Sleepers is the story of Lorenzo Carcaterra and three of his friends. They grew up in Hell's Kitchen, one of New York City's less affluent neighborhoods, and were on the road to the future everyone but they expected for them, a future that was no future at all. Then one of their small-time pranks got out of hand, and the four of them ended up in a juvenile detention facility for varying periods of time. Their tenure at that facility is the centerpiece of the book, but it is in no way the whole story. There is more to the four friends than that. That's what lifts Sleepers out of the ranks of the basic autobiography; while most everything in the book points to its central motif, many of the episodes contained here also point in other directions. Carcaterra paints a bleak picture of Hell's Kitchen in the sixties, but is still able to look back on his and his friends' life of petty crime and quotidian ruin with something approaching joy. Given the trauma of the events that followed, that's something special.

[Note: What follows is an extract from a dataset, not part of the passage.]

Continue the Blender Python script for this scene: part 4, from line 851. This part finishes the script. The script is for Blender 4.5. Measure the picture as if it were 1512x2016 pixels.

Not to say that the book looks at life through rose-colored glasses. Far from it, in fact. Those who've read Dwight Edgar Abbott's excellent autobiography about the California juvenile penal system, I Cried, You Didn't Listen, will find nothing in Sleepers to surprise them about the four boys' experiences in a correctional facility (others may be shocked). The material is presented in a light that comes off as surprisingly objective, but the reader is made well aware of the pain and suffering Carcaterra and his friends were subjected to at the same time. Unlike Abbott, however, Carcaterra was able to achieve some closure regarding his stay there (covered in the third of the book's three parts), giving the book less rage and more balance. Good stuff.